Marriott International MAR shares dropped Monday following third-quarter earnings that missed expectations. Despite a decline, the stock appears to have found support at a key price level, reflecting “market memory.”
Sometimes, a price level that had previously been resistance can turn into a support level months later, as you can see on the Marriott chart, which is why our team of technical analysts and traders has made it our Stock of the Day.
In July, Marriott’s stock was trending higher as demand outpaced supply, pushing buyers to drive the price up to attract sellers.
When the shares reached the $254 level, the dynamic changed. There was more than enough stock for sale.
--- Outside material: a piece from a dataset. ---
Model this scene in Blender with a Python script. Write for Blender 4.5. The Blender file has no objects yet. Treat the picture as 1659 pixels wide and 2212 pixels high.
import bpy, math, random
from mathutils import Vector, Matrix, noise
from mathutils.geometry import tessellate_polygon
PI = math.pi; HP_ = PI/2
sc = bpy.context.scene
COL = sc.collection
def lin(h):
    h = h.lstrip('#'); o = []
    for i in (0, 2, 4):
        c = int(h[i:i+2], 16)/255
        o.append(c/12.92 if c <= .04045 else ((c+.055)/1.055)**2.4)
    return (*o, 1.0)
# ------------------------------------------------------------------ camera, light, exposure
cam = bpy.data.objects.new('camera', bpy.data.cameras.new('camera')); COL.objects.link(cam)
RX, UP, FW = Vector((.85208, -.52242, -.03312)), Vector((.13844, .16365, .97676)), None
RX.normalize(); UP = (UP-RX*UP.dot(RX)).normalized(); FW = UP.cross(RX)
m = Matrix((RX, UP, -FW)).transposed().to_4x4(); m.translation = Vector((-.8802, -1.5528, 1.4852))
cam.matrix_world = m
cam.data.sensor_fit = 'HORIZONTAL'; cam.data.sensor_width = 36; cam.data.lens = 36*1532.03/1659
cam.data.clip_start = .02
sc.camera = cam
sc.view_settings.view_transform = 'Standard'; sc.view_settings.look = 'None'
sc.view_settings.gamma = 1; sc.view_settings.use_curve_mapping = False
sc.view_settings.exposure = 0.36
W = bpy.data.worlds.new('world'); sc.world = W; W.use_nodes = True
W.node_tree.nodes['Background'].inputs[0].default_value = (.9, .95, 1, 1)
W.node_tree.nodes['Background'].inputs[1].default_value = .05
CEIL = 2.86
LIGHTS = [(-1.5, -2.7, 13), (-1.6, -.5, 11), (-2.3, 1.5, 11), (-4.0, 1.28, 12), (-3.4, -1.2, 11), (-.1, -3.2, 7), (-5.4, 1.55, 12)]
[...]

Every buy order could be filled without pushing the price higher.
But then some of the sellers worried that other sellers would undercut them. They knew the buyers would go to whoever was willing to sell for the lowest price, so they reduced the prices at which they were willing to sell.
Other worried sellers saw this and did the same. This caused a snowball effect, driving the shares into a downtrend.
Marriott broke the resistance at $254 in early October and moved higher. When this happened, many of the traders and investors who sold their shares at the resistance thought they had made a mistake. A number of them decided to buy their shares back.
But they would only do so if they could get them for the same price they were sold.
Now that the stock has reversed and dropped back to around $254, many of these remorseful sellers are placing buy orders. The large concentration of these orders has created support around a price level that had previously been resistance.